1. De 4 de maio a 25 de junho de 1848. Luta de todas as classes contra o proletariado. Derrota do proletariado nas jornadas de junho.
2. De 25 de junho a 10 de dezembro de 1848. Ditadura dos republicanos burgueses puros. Elaboração do projeto da Constituição. Proclamação do estado de sítio em Paris. A ditadura burguesa é posta à margem a 10 de dezembro com a eleição de Bonaparte para presidente.

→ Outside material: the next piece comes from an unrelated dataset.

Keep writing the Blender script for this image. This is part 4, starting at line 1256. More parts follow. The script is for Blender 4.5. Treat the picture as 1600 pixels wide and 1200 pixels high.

3. De 20 de dezembro de 1848 a 28 de maio de 1849. Luta da Assembléia Constituinte contra Bonaparte e contra o partido da ordem, aliado a Bonaparte. Fim da Assembléia Constituinte. Queda da burguesia republicana.
III- Terceiro Período: Período da república constitucional da Assembléia Legislativa Nacional.
1. De 28 de maio de 1849 a 13 de junho de 1849. Luta da pequena burguesia contra a burguesia e contra Bonaparte. Derrota da democracia pequeno-burguesa.
2. De 13 de junho de 1849 a 31 de maio de 1850. Ditadura parlamentar do partido da ordem. Completa seu domínio com a abolição do sufrágio universal, mas perde o ministério parlamentar.
3. De 31 de maio de 1850 a 2 de dezembro de 1851. Luta entre a burguesia parlamentar e Bonaparte.
a) De 31 de maio de 1850 a 12 de janeiro de 1851. O Parlamento perde o controle supremo do exército.
b) De 12 de janeiro a 11 de abril de 1851. Leva a pior em suas tentativas de recuperar o poder administrativo. O partido da ordem perde sua maioria parlamentar independente. Sua aliança com os republicanos e a Montanha.
c) De 11 de abril de 1851 a 9 de outubro de 1851. Tentativas de revisão, fusão, prorrogação. O partido da ordem se decompõe em suas partes integrantes. Torna-se definitiva a ruptura do Parlamento burguês e da imprensa burguesa com a massa da burguesia.
d) De 9 de outubro a 2 de dezembro de 1851. Franca ruptura do Parlamento com o Poder Executivo. O Parlamento consuma seu derradeiro ato e sucumbe, abandonado por sua própria classe, pelo exército e por todas as demais classes. Fim do regime parlamentar e do domínio burguês. Vitória de Bonaparte. Paródia de restauração do império.